Detail of Alfred Hitchcock triptych.

So does it still give you satisfaction to work in that arena?

Absolutely. There are still some good designers, but a lot of them now live in the past. There’s a lot who look at antique clothing for ideas for inspiration. So they come out with a collection that’s a variation of something already seen. And basically, kids are wearing the same sort of things now that they were 15 years ago. If you think about photos that would be taken back in 1880 and then look at photos taken in, say, 1912 – well, that’s a 30-year difference and there’s a completely different fashion. Now, I could take a shot from 20 years ago and you would obviously see it’s not 1910, but you wouldn’t be able to say exactly when it was taken.

That’s what’s so enigmatic about these times. We’ve always thought of fashion as a reflection of our life and times, but it’s not that any more really.

No, this generation and these times are about technology.
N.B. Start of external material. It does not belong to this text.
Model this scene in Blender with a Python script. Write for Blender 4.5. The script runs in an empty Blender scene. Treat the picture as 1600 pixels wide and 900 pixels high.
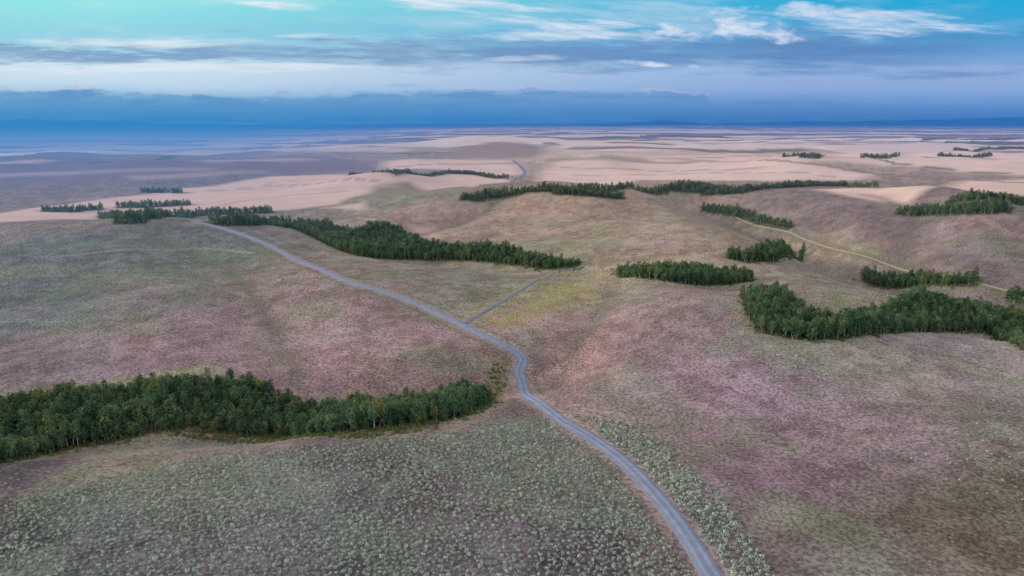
import bpy, math, numpy as np, random, time
T0=time.time()
rng=np.random.default_rng(7); random.seed(7)
TH=math.radians(13.7); FPX=1067.0; CAMZ=100.0
scene=bpy.context.scene; COL=scene.collection

def s2l(c):
    c=np.asarray(c,float)/255.0
    return np.where(c<=0.04045,c/12.92,((c+0.055)/1.055)**2.4)
def L4(*c): return tuple(s2l(c))+(1.0,)
def sm(a,b,x):
    t=np.clip((x-a)/(b-a),0,1); return t*t*(3-2*t)

# ---------------------------------------------------------------- noise
TAB=rng.random((256,256))
def vn(x,y,s=0):
    x=x+s*17.31; y=y+s*31.73
    xi=np.floor(x).astype(np.int64); yi=np.floor(y).astype(np.int64)
    fx=x-xi; fy=y-yi
    fx=fx*fx*fx*(fx*(fx*6-15)+10); fy=fy*fy*fy*(fy*(fy*6-15)+10)
    x0=xi&255; x1=(xi+1)&255; y0=yi&255; y1=(yi+1)&255
    return ((TAB[x0,y0]*(1-fx)+TAB[x1,y0]*fx)*(1-fy)+(TAB[x0,y1]*(1-fx)+TAB[x1,y1]*fx)*fy)*2-1
def fbm(x,y,s=0,o=3):
    v=0;a=1.0;t=0
    for i in range(o):
        v=v+a*vn(x,y,s+i*3); t+=a; a*=0.5
        x,y=(x*1.6-y*1.2)*1.03,(x*1.2+y*1.6)*1.03
    return v/t
def pdist(x,y,P):
    d=np.full(np.shape(x),1e18)
    for (ax,ay),(bx,by) in zip(P[:-1],P[1:]):
        dx,dy=bx-ax,by-ay; l2=dx*dx+dy*dy+1e-9
        t=np.clip(((x-ax)*dx+(y-ay)*dy)/l2,0,1)
        d=np.minimum(d,(x-ax-t*dx)**2+(y-ay-t*dy)**2)
    return np.sqrt(d)
def ga(x,y,cx,cy,a,sx,sy,rot=0):
    c,s=math.cos(rot),math.sin(rot)
    u=(x-cx)*c+(y-cy)*s; v=-(x-cx)*s+(y-cy)*c
    return a*np.exp(-(u/sx)**2-(v/sy)**2)

# ---------------------------------------------------------------- landform
DRAWS=[([(-330,195),(-260,200),(-180,213),(-90,228),(-10,258),(12,278)],11,26),
       ([(-360,700),(-212,675),(-111,575),(46,478)],11,38),
       ([(225,900),(254,730),(277,467),(302,395),(340,250)],20,55),
       ([(235,860),(254,730),(270,600),(277,467),(302,395)],6,18),
       ([(125,395),(160,345),(210,345),(300,330)],9,28),
       ([(90,460),(150,440)],5,28),
       ([(420,820),(380,640),(300,520)],7,26),([(520,760),(450,560),(330,430)],7,28),
       ([(120,700),(200,640),(255,600)],7,28),([(-20,640),(-60,560),(-80,540)],5,30),
       ([(-300,560),(-200,470),(-120,330),(-80,250)],6,30),([(60,400),(40,330),(20,280)],4,22),([(-20,780),(-60,700),(-110,620)],7,28)]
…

Music doesn’t impress me, fashion doesn’t impress me. But the thing that impresses me nowadays is technology. Technology is shocking and now people accept it. Actually, I think it’s quite amusing how readily people accept it.

The Kennedy house in East Hampton, N.Y.

Do you think photographers necessarily get better with age?

Well, I think it’s different from, say, music, where you think of all the great songs that Paul McCartney is writing and he hasn’t written anything as good as that 1960s material. He hasn’t written one song that’s good as Yesterday. And they always say that mathematicians do their best work when they are in their 20s. Everything Einstein did after the age of 28 was just a variation of that period. But with photographers, you’re relying sometimes on techniques that you’ve learned, and then later on in life you’re using those techniques to make pictures. And that’s what transforms them sometimes, that’s what makes them richer. Because you have that experience. Jobs are easier, too. You don’t worry about jobs any more like you do when you were just starting out.

Albert Watson

So I guess you haven’t done your best work yet.

Not by a long shot.

This interview has been condensed and edited.